▶ **Information supplied**

[Begin]

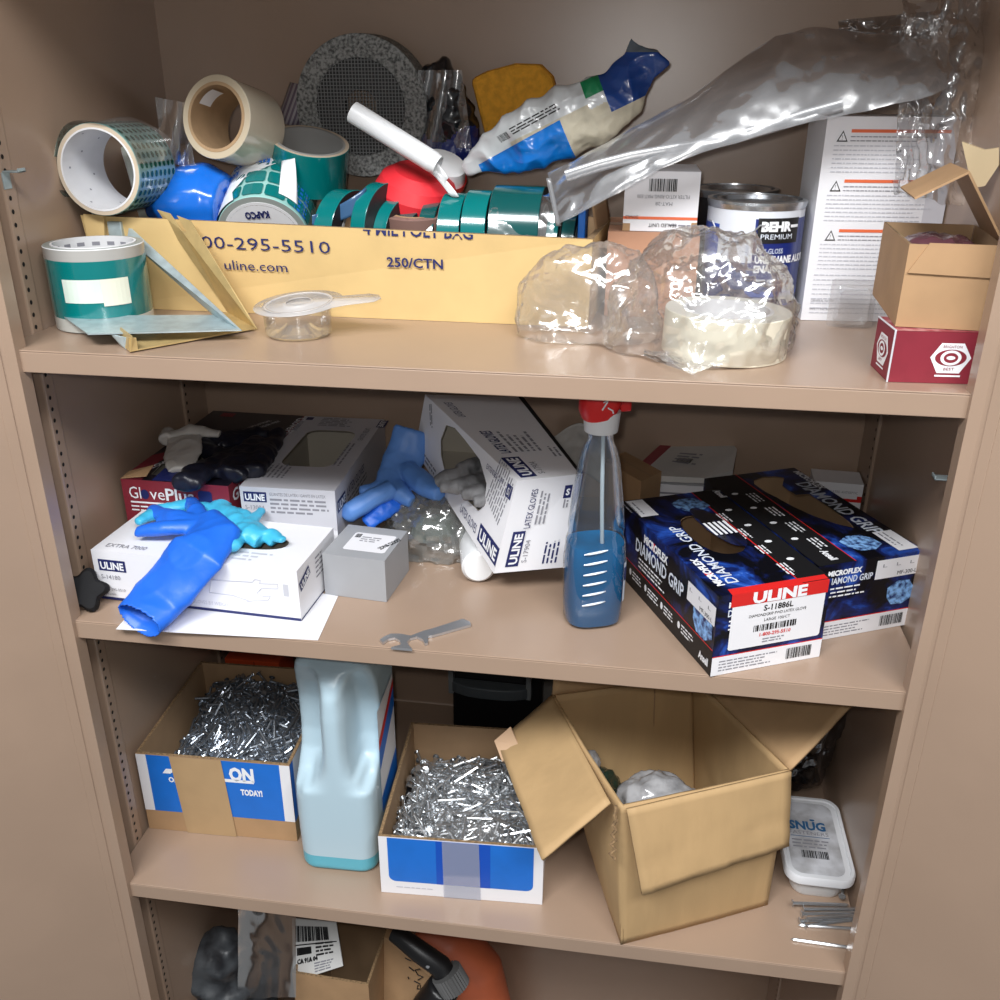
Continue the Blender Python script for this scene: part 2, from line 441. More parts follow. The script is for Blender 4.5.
# ================================================================ cartons and glove boxes
def logo(mb, f, x, y, w, h, rot=0, m=NAVY, t='ULINE', ink=WHITEINK, off=.0005):
    """dark block with light lettering"""
    c, s = math.cos(math.radians(rot)), math.sin(math.radians(rot))
    P = [(x + c * p - s * q, y + s * p + c * q) for p, q in ((0, 0), (w, 0), (w, h), (0, h))]
    mb.quad([f.pt(p, q, off) for p, q in P], m)
    a, b = .07 * w, .18 * h
    mb.text(f, t, x + c * a - s * b, y + s * a + c * b, h * .64, ink, rot, wid=w * .86, bold=.035, off=off + .0004)

# --- long kraft carton on the top shelf, full of tape
c = dict(LFB=(-.4625, .191, .0003), RFB=(.1045, .184, .0003), LFT=(-.4665, .181, .1055), RFT=(.1055, .184, .0935), LBB=(-.462, .40, .0003), RBB=(.118, .375, .0003), LBT=(-.465, .40, .098), RBT=(.119, .375, .092))
c = {k: V(q) for k, q in c.items()}
t = thing('tape_carton', 'long low yellow kraft carton on the top shelf, filled with tape rolls', 'carton', base_of(c))
b = MB(); F = tray(b, c, {'all': KRAFTY}, KRAFTIN, .007); f = F['front']
x0 = (PY(200, 244, .19) - f.c[0]).length
b.text(f, '800-295-5510', .1225, .0755, .0145, NAVY, wid=.161, bold=-.004)
b.text(f, 'uline.com', .159, .0515, .0118, NAVY, wid=.073)
b.text(f, '250/CTN', .346, .0635, .0115, NAVY, wid=.062, bold=.02)
# the row of print that the cut edge slices through: lower halves of the letters only
P = MB(); P.text(f, '4 MIL POLY BAG', .322, .0995, .0145, NAVY, wid=.119, bold=.02)
for fc in P.f:
    pts = [P.v[k] for k in fc]
    zs = [p.z - (.1055 - .012 * (p.x + .4625) / .567 - .0008) for p in pts]
    if max(zs) <= 0: b.quad(pts, NAVY)
    elif min(zs) < 0:
        up = (f.c[3] - f.c[0]).normalized(); b.quad([p - up * max(0, q) for p, q in zip(pts, zs)], NAVY)
b.build('carton_body', t)
b = MB(); q = c['LFT']; b.quad([q + V((.006, -.0012, .0015)), q + V((.03, -.0012, .001)), q + V((.028, -.0045, -.03)), q + V((.008, -.0045, -.034))], KRAFTY)
b.build('folded_flap', t, solid=.003)

# --- ULINE S-14180 box with the blue gloves, second shelf
c = cuboid(-.4435, .0495, Z2 + .0012, -.0546, .2498, .112, .0632)
t = thing('glove_box', 'white glove box marked S-14180 with blue gloves pulled through its oval slot', 'glove box', base_of(c))
b = MB(); fr = faces(c)['top']
F = shell(b, c, {'all': WHITE}, CARDIN, oval(.165, .058, .05, .019, e=.8)); f = F['front']
b.rect(f, 0, 0, f.W, .0034, NAVY)
logo(b, f, .007, .038, .034, .0145); b.text(f, 'S-14180', .008, .0275, .0058, GREYINK, wid=.024)
b.text(f, '1-800-295-5510', .006, .0125, .0036, GREYINK, wid=.03); b.text(f, 'uline.com', .006, .0065, .0034, GREYINK, wid=.017)
b.text(f, '50 GLOVES BY WEIGHT', .113, .0085, .0048, LIGHTINK, wid=.053)
G = [(.142, .024), (.146, .041), (.196, .044), (.2, .048), (.206, .047), (.204, .043), (.226, .045), (.226, .039), (.206, .037), (.2, .030), (.208, .027), (.216, .028), (.213, .023), (.196, .020), (.186, .018)]
b.tube([f.pt(x, y, .0004) for x, y in G], .0006, LIGHTINK, 4); b.tube([f.pt(x, y, .0004) for x, y in ((.142, .024), (.17, .024), (.19, .019))], .0005, LIGHTINK, 4)
b.rect(f, .232, .03, .238, .045, LIGHTINK)
f = F['top']; b.text(f, 'EXTRA 7000', .012, .01, .0085, GREYINK, wid=.05)
logo(b, f, .028, .085, .04, .016)
b.para(f, .125, .028, .09, 3, .008, .0034, LIGHTINK, seed=4)
f = F['right']; logo(b, f, .006, .034, .03, .0125, 18); b.para(f, .05, .052, .03, 5, .006, .0022, GREYINK, seed=2)
b.rect(f, 0, 0, f.W, .0018, NAVY)
b.build('box_body', t)
box14180 = t

# --- sheet of paper under it
b = MB(); pts = [PZ(116, 629, Z2 + .0008), PZ(318, 640, Z2 + .0008), PZ(338, 596, Z2 + .0008)]
pts.append(pts[0] + pts[2] - pts[1] + V((-.0, .05, 0))); pts[2] = pts[2] + V((.0, .0, 0))
b.quad(pts, WHITE)
o = recentre(b.build('paper_sheet', None, solid=.0005, solid_off=-1)); tag(o, 'white sheet of paper under the blue-gloved white glove box', 'paper')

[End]

Restate the data word for word from its first line through the line with "mb.text(f, t, x", leaving out any picture along the way.

▶ **Answer for the task**
Continue the Blender Python script for this scene: part 2, from line 441. More parts follow. The script is for Blender 4.5.
# ================================================================ cartons and glove boxes
def logo(mb, f, x, y, w, h, rot=0, m=NAVY, t='ULINE', ink=WHITEINK, off=.0005):
    """dark block with light lettering"""
    c, s = math.cos(math.radians(rot)), math.sin(math.radians(rot))
    P = [(x + c * p - s * q, y + s * p + c * q) for p, q in ((0, 0), (w, 0), (w, h), (0, h))]
    mb.quad([f.pt(p, q, off) for p, q in P], m)
    a, b = .07 * w, .18 * h
    mb.text(f, t, x + c * a - s * b, y + s * a + c * b, h * .64, ink, rot, wid=w * .86, bold=.035, off=off + .0004)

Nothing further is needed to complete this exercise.